Tant bien que mal, Dignitatis infinita essaie aussi de concilier la pensée économique et sociale du pape François et une vision traditionnelle de la morale catholique. Selon le texte publié lundi par le Vatican, les atteintes à la dignité humaine ne sont donc pas exclusivement cantonnées à l’éthique. Elles incluent aussi bien la grande pauvreté que le sort des migrants ou encore les dommages infligés à l’humanité par les guerres, voire même la peine de mort. Des sujets centraux pour le pape François qui a fait en particulier de la condamnation de «l’empire de l’argent» et de la défense des migrants des axes constitutifs de son pontificat. «Les accueillir est une manière importante et significative de défendre la dignité inaliénable de chaque personne humaine indépendamment de son origine, de sa couleur ou de sa religion», affirme Dignitatis infinita.

Large catalogue

Au-delà du rappel de positions connues, le texte du Vatican inclut des problématiques sur lesquelles il ne s’était pas officiellement prononcé jusqu’à présent. Et parfois surprend, notamment dans sa ferme condamnation des féminicides ou encore de la criminalisation des personnes homosexuelles, des dossiers sur lesquels François est très attentif. «Il faut dénoncer comme contraire à la dignité humaine le fait que dans certains endroits de nombreuses personnes soient emprisonnées, torturées et même privées du bien de la vie uniquement en raison de leur orientation sexuelle», lit-on dans Dignitatis infinita.
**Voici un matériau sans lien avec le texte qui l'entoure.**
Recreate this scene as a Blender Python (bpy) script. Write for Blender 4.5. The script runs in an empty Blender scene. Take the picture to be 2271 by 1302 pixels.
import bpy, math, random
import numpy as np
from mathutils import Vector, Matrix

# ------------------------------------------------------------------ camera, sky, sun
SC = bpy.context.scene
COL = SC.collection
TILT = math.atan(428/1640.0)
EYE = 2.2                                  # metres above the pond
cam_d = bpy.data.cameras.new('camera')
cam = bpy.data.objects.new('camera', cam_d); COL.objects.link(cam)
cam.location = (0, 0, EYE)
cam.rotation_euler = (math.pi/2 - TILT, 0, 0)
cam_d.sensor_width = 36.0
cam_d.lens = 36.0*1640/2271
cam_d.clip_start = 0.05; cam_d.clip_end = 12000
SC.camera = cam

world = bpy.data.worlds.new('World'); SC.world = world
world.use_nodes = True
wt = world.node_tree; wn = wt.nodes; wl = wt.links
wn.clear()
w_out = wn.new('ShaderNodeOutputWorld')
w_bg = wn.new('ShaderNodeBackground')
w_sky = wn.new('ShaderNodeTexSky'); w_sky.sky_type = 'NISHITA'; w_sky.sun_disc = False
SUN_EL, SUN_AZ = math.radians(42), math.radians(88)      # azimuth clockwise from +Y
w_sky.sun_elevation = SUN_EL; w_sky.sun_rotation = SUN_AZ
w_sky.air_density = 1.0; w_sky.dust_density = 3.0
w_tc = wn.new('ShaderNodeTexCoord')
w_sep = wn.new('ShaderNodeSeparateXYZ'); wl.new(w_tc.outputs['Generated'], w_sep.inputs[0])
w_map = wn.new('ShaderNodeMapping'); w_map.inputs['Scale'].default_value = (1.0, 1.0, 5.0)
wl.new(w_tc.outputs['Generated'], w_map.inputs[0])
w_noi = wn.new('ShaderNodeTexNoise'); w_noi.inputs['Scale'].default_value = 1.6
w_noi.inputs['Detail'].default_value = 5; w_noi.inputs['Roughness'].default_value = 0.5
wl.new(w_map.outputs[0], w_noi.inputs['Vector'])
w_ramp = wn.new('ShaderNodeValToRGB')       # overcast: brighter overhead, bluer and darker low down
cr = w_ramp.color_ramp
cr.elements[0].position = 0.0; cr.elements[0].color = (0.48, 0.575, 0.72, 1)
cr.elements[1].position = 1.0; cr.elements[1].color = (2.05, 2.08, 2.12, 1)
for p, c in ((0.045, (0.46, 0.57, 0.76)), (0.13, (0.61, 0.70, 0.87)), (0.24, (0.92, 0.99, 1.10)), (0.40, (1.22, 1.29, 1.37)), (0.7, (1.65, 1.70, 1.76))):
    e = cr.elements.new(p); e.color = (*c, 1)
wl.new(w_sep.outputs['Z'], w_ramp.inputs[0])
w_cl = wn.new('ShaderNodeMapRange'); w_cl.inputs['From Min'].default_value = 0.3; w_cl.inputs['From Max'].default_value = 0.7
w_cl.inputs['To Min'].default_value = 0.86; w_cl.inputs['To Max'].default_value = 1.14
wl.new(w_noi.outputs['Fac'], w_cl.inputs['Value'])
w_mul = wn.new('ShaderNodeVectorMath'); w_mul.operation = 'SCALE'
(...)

Mais, dans une espèce de «en même temps» macronien, le Vatican s’élève également vigoureusement contre ce qu’il appelle la «dilution de la différenciation sexuelle», condamne les transitions de genres et la gestation pour autrui.

Au final, ce texte sur la dignité humaine apparaît un peu comme un large catalogue ; ce qui ôte de la force à certaines prises de position. Après avoir fortement clivé, en décembre, l’Eglise catholique en autorisant (de manière très restreinte) la bénédiction des couples homosexuels, François – qui s’est beaucoup investi dans la conception de Dignitatis infinita, en chantier depuis cinq ans – évite soigneusement de creuser de nouveaux fossés et cherche, de manière préventive, à apaiser les polémiques.